Do we need to find an intermediate form between the party and the more ephemeral movement?

Perhaps. If there is this crisis of the NPA, it is because the models need to be revised. We have a permanent voting model, above all, and a history, a tradition, already in the League, of not emphasizing what unites us, but what separates us. We need to review all of this.

What will happen to the half of the NPA embodied by Olivier Besancenot and Philippe Poutou?

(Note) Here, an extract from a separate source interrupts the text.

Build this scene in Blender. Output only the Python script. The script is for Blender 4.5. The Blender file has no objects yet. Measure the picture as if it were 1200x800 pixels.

I do not know, but in the general situation of epochal change of the left and of the revolutionary left, in the face of the danger represented by the extreme liberal-fascist right, it is necessary for it to pose itself as a revolutionary, democratic and unitary Marxist current. And unitary to 1000 percent! The NPA, along with others, has a role to play in building a new political force. From there, it is up to the comrades to decide. We must maintain an independent current, maintain this revolutionary, democratic, internationalist, ecological and feminist perspective. At the same time, we must integrate ourselves into the real movement in the most united way possible. It is necessary to march on these two feet.